Die Aufmachung allerdings ist überragend. Durch die transparenten Folien erklärt sich das, was das Spiel will, ganz von selbst. Das ungewöhnliche und sehr attraktive Material ist schon die halbe Anleitung.
Das Thema Kunst passt auch gut. Trotzdem sollte man nicht erwarten, dass CANVAS eine Geschichte erzählt. Die Mechanik, wie wir hier „künstlerisch“ tätig sind, also das Montieren von drei austauschbaren Versatzstücken zu einem Gemälde namens „Das Wachstum des Augenblicks“ oder „Das Zerbrechliche des Irrtums“, wäre in einem satirisch gemeinten Kunstspiel noch viel passender.

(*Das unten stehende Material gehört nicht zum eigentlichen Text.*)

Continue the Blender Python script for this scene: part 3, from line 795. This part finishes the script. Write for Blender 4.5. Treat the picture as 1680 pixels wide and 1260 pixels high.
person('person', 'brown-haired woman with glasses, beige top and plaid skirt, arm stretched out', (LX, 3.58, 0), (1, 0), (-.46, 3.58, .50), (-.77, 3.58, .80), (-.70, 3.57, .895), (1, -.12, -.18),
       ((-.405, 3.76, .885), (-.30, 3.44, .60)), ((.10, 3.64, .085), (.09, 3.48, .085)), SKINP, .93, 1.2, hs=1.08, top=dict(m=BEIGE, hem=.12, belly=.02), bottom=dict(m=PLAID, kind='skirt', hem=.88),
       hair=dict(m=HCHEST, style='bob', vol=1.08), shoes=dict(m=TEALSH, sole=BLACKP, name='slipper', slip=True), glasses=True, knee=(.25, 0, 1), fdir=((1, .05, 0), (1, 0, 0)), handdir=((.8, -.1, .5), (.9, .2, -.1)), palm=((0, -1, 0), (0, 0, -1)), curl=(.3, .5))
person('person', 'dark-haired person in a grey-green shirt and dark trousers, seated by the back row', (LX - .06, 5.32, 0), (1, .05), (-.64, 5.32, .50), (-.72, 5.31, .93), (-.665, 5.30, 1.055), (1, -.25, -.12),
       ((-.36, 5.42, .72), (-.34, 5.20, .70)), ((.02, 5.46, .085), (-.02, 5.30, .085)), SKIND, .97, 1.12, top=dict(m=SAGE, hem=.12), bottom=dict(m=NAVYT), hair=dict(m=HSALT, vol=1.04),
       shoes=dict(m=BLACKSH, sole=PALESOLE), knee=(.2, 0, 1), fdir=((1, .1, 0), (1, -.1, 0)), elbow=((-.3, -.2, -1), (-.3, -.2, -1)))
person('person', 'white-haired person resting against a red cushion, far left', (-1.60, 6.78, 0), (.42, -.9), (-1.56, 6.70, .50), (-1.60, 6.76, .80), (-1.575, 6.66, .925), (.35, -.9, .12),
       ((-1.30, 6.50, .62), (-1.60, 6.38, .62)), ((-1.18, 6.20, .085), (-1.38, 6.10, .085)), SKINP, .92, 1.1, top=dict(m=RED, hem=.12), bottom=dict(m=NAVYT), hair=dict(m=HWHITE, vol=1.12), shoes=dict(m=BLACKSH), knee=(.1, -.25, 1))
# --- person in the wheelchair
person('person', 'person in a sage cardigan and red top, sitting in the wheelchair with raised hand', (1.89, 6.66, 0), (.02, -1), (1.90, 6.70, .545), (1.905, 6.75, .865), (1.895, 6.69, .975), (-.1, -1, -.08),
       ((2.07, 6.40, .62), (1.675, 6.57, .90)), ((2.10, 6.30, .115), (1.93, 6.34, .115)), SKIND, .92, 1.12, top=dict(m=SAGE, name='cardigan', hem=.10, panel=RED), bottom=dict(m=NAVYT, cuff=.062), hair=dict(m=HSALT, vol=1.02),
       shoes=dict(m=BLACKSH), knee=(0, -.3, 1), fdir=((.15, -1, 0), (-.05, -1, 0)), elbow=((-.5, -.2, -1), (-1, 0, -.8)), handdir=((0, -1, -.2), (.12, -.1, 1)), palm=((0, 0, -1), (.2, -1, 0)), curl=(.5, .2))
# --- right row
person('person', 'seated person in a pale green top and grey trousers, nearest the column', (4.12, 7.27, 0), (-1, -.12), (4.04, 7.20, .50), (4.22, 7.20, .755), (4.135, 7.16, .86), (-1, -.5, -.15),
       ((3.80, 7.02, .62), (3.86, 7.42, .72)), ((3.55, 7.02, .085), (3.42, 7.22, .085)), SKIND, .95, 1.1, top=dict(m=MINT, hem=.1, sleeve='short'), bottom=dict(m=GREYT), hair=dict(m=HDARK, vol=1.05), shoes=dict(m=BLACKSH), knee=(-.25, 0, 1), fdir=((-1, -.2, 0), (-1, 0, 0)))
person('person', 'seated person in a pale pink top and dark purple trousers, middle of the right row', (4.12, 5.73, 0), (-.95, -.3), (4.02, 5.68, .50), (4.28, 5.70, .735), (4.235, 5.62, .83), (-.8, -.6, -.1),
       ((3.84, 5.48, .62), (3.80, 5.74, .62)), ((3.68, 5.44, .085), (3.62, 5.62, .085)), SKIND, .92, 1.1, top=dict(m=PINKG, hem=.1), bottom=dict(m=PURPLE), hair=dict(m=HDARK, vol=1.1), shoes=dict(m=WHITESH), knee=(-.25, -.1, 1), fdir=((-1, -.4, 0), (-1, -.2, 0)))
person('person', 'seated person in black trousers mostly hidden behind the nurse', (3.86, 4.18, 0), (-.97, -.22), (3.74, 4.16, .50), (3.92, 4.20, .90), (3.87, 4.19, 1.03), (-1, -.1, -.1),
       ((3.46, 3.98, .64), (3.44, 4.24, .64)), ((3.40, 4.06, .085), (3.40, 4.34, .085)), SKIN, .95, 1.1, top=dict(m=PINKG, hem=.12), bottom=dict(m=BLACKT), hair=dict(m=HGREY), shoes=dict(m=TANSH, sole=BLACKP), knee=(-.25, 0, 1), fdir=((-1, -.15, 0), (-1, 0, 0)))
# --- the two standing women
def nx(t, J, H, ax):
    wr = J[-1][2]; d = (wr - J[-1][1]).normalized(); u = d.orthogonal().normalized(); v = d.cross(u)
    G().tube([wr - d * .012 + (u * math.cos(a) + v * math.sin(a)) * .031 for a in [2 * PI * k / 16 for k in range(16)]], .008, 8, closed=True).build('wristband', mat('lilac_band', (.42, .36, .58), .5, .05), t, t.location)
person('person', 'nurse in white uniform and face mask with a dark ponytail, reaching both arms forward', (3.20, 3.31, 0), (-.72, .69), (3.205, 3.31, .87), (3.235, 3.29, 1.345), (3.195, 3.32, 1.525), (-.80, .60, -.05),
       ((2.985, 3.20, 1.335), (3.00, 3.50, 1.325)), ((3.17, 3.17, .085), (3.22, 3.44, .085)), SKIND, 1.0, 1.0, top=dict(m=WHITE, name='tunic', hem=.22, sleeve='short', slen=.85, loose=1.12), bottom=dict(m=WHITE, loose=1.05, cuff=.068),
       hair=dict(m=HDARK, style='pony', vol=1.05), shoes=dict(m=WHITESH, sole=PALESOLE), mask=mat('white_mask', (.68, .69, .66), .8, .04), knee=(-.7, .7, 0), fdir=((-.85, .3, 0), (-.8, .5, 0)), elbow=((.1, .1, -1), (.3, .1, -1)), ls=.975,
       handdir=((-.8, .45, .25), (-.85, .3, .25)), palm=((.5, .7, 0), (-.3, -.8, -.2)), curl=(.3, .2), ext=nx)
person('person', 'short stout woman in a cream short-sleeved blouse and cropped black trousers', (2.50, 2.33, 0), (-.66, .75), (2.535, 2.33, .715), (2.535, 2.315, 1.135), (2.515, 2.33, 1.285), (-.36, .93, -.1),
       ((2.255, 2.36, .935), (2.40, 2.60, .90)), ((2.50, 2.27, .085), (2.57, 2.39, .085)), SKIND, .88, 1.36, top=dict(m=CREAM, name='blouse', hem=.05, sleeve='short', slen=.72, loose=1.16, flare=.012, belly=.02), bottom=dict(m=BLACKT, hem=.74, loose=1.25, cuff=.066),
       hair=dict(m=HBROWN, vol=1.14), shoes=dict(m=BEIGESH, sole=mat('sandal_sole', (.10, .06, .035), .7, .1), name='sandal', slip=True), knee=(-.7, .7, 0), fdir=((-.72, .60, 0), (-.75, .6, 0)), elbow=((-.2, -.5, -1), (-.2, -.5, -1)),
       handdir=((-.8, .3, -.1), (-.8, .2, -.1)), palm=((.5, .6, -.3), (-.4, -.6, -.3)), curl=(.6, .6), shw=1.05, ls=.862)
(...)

Das Material sorgt für viel Ah! und Oh! Das Spiel selbst kann da emotional nicht mithalten. Es ist ruhig und tüftelig, streng mathematisch und mechanisch, also ganz anders als das, was die kreative Aufmachung anzukünden scheint. Ohne die geniale Ausstattung würde man dieses Spiel kaum beachten, angesichts der genialen Ausstattung ist es schade, dass nicht noch mehr Pfiff drinsteckt.
*** mäßig
CANVAS von Jeffrey Chin und Andrew Nerger für eine:n bis fünf Spieler:innen, Road To Infamy Games.
1 Kommentare:
Danke Ihnen für die Bewertung. Gerade die Trennung bei Ihrer Einschätzung von Mechanik und Aufmachung hat mir geholfen.